Permintaan semen domestik sudah turun sejak tahun 2013. Puncaknya terjadi pada tahun 2016 lalu, saat permintaan cenderung stagnan. Sejalan dengan tren penurunan tersebut, volume penjualan SMGR ikut tergerus. Namun, volume penjualan mulai membaik tahun lalu seiring dengan meningkatnya permintaan dalam negeri. Bahkan, pertumbuhan konsumsi domestik tahun lalu melampaui periode 2013 yang hanya sekitar 5,5%. Lesunya permintaan semen memberikan dampak negatif terhadap kinerja SMGR. Pada tahun 2016, pendapatan SMGR tercatat Rp 26,13 triliun, turun 3% dibanding periode yang sama tahun sebelumnya yang sebesar Rp 26,94 triliun. Laba bersihnya juga cenderung stagnan menjadi Rp 4,52 triliun. Tahun lalu, pendapatan SMGR memang naik 6,4% menjadi Rp 27,81 triliun. Namun, laba bersih perusahaan amblas hingga 55,5% dari Rp 4,52 triliun pada 2016 menjadi Rp 2,01 triliun akibat kenaikan beban pokok. Harga batubara yang menjadi bahan bakar pembuatan semen cenderung meningkat. Hal ini semakin meningkatkan beban perusahaan. Batal akuisisi Dampak perlambatan permintaan semen tak hanya mempengaruhi kinerja SMGR, namun juga membuat sejumlah ekspansi SMGR tertunda. SMGR terpaksa mengurungkan niatnya untuk mengakuisisi Madina Cement Industries Ltd, perusahaan semen asal Bangladesh. Bahkan, rencana itu sudah sempat diajukan ke komite dan memperoleh masukan dari dewan komisaris. Perusahaan juga sudah melakukan negosiasi awal. Hal itu terungkap dalam laporan tahunan SMGR periode 2017. "Kami sudah sempat mengajukan minat. Pertukaran informasi dan data juga sudah sempat dilakukan," jelas Agung. Namun, sentimen
oversupply terlanjur menghadang sebelum adanya kesepakatan. Akhirnya, rencana akuisisi pun dibatalkan. "Dalam kondisi ini, akuisisi akan menambah biaya dan bisa membebani keuangan," imbuh Agung.

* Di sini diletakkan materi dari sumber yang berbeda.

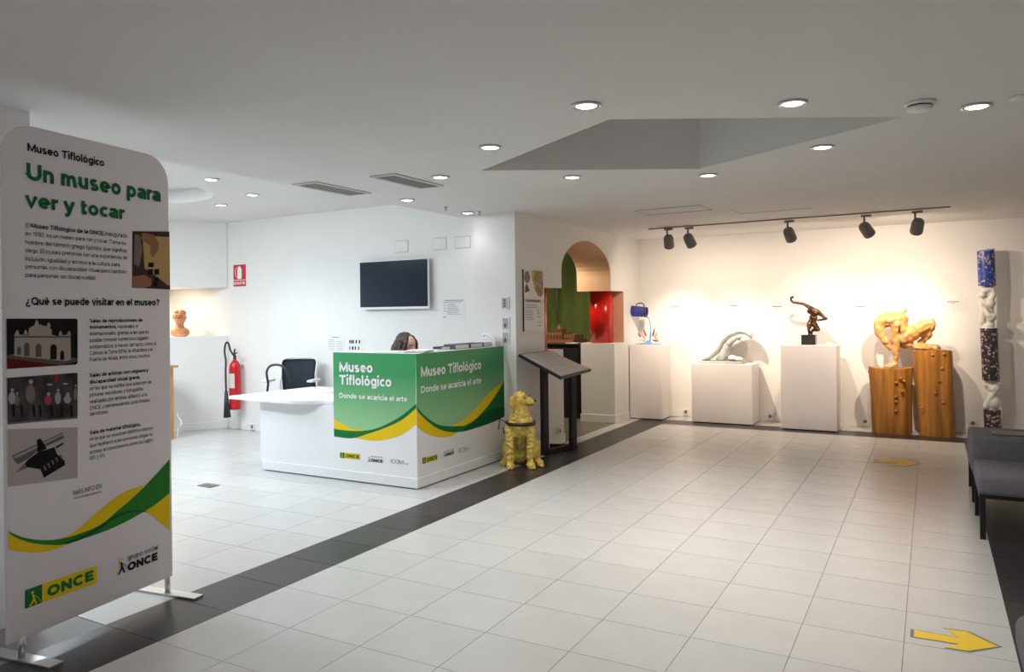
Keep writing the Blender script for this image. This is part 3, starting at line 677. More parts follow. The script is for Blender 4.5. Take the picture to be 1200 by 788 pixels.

Sehingga, untuk saat ini, SMGR ingin lebih fokus di pasar dalam negeri terlebih dahulu, ketimbang mengakuisisi perusahaan semen di luar negeri. Mimi Halimin, analis Mirae Asset Sekuritas Indonesia juga mengatakan, banyak tantangan yang akan menyelimuti kinerja SMGR ke depan.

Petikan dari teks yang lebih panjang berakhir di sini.